Lambat tapi pasti. Jumlah mereka terus berkembang. Manusia kembali mempelajari Islam. Dari jumlah lima puluh menjadi seratus, kemudian seratus lima puluh lalu menjadi dua ratusan. Syeikh Abdullah membagi mereka kepada beberapa kelompok. Setiap kelompok terdiri dari lima orang. Dan dari setiap kelompok dia pilih seseorang yang cerdas dalam ilmu. Kemudian diajarkanuntuk membimbing mereka rekan-rekan dalam beramal Islami.
 
Demikian manhaj syeikh Abdullah bin Yasin dalam menyebarkan dakwah Islam. Persis seperti manhaj Rasulullah di Darul Arqam bin Abil Arqam ketika mengajarkan Islam kepada masyarakat mekah. Persis seperti yang dilakukan oleh Rasulullah kepada tujuh puluh dua orang peserta baiat Aqabah ke dua, dimana Rasulullah membagi mereka menjadi dua belas kelompok, dan dari setiap kelompok ditunjuk satu orang sebagai naqib yang akan bertanggung jawab atas kelompoknya. Hal ini terus dilakukan Rasulullah sampai berdiri sebuah Negara Islam di Madinah.

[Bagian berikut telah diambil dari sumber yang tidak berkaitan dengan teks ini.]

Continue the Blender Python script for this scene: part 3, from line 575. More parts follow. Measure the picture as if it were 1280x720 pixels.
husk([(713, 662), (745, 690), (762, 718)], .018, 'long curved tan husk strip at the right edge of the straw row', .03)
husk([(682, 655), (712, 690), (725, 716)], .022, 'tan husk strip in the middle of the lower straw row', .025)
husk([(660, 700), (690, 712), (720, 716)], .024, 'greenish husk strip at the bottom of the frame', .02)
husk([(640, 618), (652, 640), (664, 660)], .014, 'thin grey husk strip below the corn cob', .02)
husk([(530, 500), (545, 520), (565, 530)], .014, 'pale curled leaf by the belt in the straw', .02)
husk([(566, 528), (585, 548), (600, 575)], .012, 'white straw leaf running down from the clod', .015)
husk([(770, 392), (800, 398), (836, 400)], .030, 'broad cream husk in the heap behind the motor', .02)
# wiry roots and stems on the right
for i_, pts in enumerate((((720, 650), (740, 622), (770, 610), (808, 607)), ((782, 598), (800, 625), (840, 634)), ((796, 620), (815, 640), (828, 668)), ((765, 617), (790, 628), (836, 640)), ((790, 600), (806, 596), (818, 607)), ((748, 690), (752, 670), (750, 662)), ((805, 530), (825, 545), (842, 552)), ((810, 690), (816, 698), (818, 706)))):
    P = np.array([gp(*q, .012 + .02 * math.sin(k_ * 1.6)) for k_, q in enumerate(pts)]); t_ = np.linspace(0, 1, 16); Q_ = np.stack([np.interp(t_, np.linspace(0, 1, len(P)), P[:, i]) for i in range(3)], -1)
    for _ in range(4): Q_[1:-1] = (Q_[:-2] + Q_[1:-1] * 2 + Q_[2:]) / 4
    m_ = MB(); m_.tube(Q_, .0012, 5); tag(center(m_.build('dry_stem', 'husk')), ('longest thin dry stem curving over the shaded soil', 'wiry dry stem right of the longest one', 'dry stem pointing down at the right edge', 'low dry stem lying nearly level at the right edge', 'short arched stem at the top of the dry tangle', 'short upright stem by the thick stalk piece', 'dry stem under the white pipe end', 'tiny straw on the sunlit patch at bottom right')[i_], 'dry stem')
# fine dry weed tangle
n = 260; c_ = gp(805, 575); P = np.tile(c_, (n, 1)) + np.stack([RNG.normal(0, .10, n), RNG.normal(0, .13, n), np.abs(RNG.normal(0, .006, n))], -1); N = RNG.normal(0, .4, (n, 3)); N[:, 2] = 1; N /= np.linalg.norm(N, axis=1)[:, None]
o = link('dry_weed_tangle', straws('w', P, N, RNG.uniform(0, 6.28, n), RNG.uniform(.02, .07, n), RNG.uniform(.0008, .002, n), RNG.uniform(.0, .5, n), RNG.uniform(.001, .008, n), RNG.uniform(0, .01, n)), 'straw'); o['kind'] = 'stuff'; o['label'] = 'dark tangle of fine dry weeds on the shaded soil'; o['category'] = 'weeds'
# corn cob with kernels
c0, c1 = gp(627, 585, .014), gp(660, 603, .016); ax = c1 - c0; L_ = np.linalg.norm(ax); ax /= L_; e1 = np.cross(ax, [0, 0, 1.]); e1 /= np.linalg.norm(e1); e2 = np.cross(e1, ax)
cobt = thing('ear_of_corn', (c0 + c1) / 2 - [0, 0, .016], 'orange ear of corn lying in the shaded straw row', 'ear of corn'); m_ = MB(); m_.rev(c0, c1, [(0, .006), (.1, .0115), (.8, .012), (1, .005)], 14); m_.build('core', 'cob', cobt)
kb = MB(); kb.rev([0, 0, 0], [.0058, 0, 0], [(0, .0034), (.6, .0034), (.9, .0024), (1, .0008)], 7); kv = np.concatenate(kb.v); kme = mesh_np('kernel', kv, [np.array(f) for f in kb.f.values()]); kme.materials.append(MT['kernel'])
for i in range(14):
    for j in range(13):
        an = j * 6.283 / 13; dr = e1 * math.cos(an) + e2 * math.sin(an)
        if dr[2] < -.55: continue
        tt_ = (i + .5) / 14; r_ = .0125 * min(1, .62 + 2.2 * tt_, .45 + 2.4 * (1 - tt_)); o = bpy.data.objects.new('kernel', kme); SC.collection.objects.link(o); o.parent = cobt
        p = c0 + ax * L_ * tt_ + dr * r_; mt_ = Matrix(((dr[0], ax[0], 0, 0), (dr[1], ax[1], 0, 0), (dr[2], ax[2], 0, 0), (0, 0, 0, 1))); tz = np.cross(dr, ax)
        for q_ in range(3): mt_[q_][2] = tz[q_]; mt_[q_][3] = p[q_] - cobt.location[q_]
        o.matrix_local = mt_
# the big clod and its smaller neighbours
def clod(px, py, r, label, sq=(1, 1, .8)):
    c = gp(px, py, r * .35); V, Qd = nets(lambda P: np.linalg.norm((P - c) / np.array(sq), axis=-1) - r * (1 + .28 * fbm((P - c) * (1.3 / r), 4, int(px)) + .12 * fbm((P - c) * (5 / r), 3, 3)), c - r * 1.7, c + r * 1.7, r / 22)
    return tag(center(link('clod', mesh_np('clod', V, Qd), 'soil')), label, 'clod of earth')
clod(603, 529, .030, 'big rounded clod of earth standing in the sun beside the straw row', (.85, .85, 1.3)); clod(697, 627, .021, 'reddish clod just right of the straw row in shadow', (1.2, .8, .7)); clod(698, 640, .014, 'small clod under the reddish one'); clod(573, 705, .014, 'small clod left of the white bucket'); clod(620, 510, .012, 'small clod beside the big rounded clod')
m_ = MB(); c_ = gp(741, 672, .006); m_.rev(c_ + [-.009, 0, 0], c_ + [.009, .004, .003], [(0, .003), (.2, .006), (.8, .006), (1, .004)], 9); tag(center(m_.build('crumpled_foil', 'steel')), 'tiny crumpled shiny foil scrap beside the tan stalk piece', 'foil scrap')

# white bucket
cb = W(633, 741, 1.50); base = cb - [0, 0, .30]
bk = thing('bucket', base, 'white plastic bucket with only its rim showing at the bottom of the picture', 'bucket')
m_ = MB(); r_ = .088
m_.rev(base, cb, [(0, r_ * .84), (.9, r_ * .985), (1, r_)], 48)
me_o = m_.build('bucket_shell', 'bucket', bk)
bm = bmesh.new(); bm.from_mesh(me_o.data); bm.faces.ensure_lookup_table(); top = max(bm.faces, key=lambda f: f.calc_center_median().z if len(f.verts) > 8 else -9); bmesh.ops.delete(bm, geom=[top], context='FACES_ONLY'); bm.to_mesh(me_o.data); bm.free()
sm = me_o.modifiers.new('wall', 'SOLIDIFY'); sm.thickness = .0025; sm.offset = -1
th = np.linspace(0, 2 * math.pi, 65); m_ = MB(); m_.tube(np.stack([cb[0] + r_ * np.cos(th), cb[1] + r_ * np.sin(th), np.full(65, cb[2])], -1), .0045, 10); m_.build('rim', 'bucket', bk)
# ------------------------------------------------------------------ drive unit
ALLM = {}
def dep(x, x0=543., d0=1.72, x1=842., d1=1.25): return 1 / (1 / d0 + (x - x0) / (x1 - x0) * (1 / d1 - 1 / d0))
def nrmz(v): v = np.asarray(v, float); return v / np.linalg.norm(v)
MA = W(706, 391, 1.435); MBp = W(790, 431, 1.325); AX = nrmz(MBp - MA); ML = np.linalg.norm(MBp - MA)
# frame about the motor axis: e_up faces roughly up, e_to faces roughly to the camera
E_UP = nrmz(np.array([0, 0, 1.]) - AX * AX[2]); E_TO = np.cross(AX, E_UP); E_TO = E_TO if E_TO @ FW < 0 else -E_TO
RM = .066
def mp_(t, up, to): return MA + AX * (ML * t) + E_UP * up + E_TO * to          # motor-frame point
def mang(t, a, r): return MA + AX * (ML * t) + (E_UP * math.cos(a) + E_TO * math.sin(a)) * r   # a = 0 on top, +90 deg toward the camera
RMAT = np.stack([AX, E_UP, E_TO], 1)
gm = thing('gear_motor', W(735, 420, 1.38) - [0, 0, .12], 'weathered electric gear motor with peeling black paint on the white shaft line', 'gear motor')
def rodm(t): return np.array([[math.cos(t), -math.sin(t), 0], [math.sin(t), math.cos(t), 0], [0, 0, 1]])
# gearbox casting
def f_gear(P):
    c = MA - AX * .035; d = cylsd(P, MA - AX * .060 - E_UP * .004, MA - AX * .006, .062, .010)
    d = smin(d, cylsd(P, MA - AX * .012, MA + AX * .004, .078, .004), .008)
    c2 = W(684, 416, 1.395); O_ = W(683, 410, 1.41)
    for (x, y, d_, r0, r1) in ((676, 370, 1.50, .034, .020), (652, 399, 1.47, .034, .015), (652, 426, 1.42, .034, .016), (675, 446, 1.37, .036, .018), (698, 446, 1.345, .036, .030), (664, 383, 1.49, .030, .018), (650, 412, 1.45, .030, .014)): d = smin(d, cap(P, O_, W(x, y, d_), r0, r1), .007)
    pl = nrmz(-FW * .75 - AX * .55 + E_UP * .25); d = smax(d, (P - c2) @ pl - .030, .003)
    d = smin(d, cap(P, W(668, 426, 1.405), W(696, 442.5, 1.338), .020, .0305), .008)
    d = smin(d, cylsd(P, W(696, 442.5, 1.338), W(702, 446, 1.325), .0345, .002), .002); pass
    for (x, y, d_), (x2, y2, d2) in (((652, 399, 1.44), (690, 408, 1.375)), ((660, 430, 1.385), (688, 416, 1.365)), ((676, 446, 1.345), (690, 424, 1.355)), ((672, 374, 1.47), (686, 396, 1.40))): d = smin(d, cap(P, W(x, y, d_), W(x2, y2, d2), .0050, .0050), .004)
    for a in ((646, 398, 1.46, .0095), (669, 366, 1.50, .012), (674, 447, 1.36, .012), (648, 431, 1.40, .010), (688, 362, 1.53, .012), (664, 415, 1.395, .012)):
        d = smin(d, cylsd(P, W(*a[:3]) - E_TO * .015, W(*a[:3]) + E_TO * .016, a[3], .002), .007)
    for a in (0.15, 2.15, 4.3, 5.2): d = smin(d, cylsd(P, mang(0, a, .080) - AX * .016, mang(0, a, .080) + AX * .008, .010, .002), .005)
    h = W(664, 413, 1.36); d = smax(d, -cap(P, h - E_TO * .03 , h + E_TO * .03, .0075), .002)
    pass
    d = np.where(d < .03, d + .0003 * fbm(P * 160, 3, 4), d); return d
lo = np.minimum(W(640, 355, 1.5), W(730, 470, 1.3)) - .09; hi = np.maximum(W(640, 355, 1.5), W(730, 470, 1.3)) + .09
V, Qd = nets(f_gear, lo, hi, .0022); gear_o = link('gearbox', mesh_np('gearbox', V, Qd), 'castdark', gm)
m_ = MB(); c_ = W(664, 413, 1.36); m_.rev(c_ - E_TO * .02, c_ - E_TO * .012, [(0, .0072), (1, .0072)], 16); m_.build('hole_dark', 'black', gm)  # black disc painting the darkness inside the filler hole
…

Syeikh Abdullah penuh perhitungan dalam bergerak dan sangat memahami sunnah tadarruj dalam berdakwah. Dia tidak gegabah dan tergesa-gesa ingin menyaksikan hasil secara kilat di depan mata.

Hari demi hari berlalu, jumlah mereka kian bertambah. Pada tahun 444 H, setelah melewati dakwah selama empat tahun, muridnya sudah mencapai seribu orang. Sebuah jumlah yang fantasttis di masa itu, karena sangat solid dan terorganisir dengan rapi.
 
Mulailah syeikh Abdullah bin Yasin turun mendakwahkan Islam di tengah-tengah masyarakat bersama muridnya.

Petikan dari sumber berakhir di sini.